Grateful for: Ownership, and Disownership
Here is just one way I can tell that I still have healing to do in this lifetime:
When I see someone doing something that just doesn’t seem “right” to me; when I see someone expecting another person to take responsibility for them; when someone acts toward me with what appears to be unkindness or selfish intent; when a painful memory from years past pops into my head …
And it bothers me.
The anger, resentment, irritability, whatever … that is a sign of healing left to be done. Whatever is pushing those buttons, chances are the buttons are actually woundedness from long ago. It’s not something that exists in the present, but I’ve still carried it with me.
Today I am expressing gratitude for ownership. I am able to own my thoughts, feelings, emotions, and overall spiritual well-being. I can own my happiness and take responsibility for it. I no longer view myself as a victim of life’s whims, because in every situation, I have a choice – whether it’s to walk away, keep on going, or just to simply choose a better outlook.
In that, I reclaim my power.
I also express gratitude for disownership. The thoughts, feelings, and emotions, and actions of another person don’t belong to me – even if that person says that I caused them. That’s because they, too, always have a choice. That’s not an excuse to act like a jerk and then feel like I have the right to get off scot-free. It is, however, a sanity saver when I catch myself feeling I need to behave or think in a certain way in order to gain someone’s approval or avoid their wrath. It’s also a concept that has helped me to offload mountains of guilt.

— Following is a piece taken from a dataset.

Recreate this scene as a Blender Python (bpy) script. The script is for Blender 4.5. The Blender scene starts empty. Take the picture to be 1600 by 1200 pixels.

I hope that you’ll own this day, and all days, and seize it with all of your power – for kindness, joy, peace, and happiness.
Change: The Great Constant
“The one constant in life is change.”
I might be mangling that quote, but dang, isn’t it the truth? Like I mentioned in my last post, I haven’t come across any situation yet that’s permanent. That point was driven home to me today.
In addition to my full-time “get dressed up and sit behind a computer” job, I have for many years worked part time as a group fitness instructor. Today I found out that the gym where I have taught for many years (and where I have loved working) was sold to a national chain. There was much frenzied exchange between myself and other instructor friends, as we were all taken by surprise. Much of our discussion revolved around fear of the unknown … what was going to happen to us, the members, the other people who work there?
There is certainly a difference between the change that you initiate yourself, and the change that’s brought on by outside events. In the former, you feel a sense of being in control. You’re the one who decided! The latter, though, is much more frightening. What does the future hold? Why would someone else make a decision that directly influences me so much? It’s often unwanted, and it can provoke many unsettling emotions – anger, sadness, fear.
I’m sad that this era is coming to an end. This wasn’t the fanciest gym but it’s always been the friendliest. I’ve worked for more high-end places, and they might have paid more or had fancier equipment or nicer locker rooms, but it just wasn’t as welcoming or rewarding. I’ve made genuine friendships, and the good thing is that those will stay with me long after the transition has ended. Nonetheless, I’ll miss it. It’s been a great run.
And so it goes with change … some of it is welcome, some of it is not. But it’s a fact of life, and today I am focused on acceptance of this. God, grant me the serenity to accept the things I cannot change, courage to change the things I can, and the wisdom to know the difference.
You’re ALL Good
Feelings can be so darn inconvenient sometimes, no? There can be tears when you want them the least, anger when you’d rather just get along, jealousy and envy when you feel like you should just be happy for someone – hence producing guilt and shame, a whole other set of things you don’t want to feel.
Many of us have been socialized to believe that only certain feelings are acceptable. Usually, it’s something along the happy-content-complacent scale. Anger is to be stuffed, tears only shown at the appropriate moment (which is likely in private), and so on. Being pleasant and happy and “approachable” is often the mark we think we should hit 100 percent of the time.
But, here’s the rub. We’re human. Our feelings are natural and part of us, just like the physical parts of our body. Attempting to control what we’re feeling – when the basis of it is I shouldn’t be feeling this way – only leads to more emotional destruction later on. We learn to not feel certain things, or to express those feelings inappropriately, or to not even express them at all.
In my journey of self-discovery and growth, I’ve had to learn that all of my feelings are OK, that they aren’t necessarily facts, they aren’t fatal, and that they will pass – good and bad. They also belong to me and me alone. Nobody else has the right to control them, and ultimately, no one else can. I’ll keep on feeling whatever I’m feeling no matter what someone else says I should feel.
All of your feelings are yours, and they are precious. Recognize them, honor them, learn how they influence you. Express your truth as honestly and appropriately as possible. Give yourself that measure of acceptance. You’re worth it.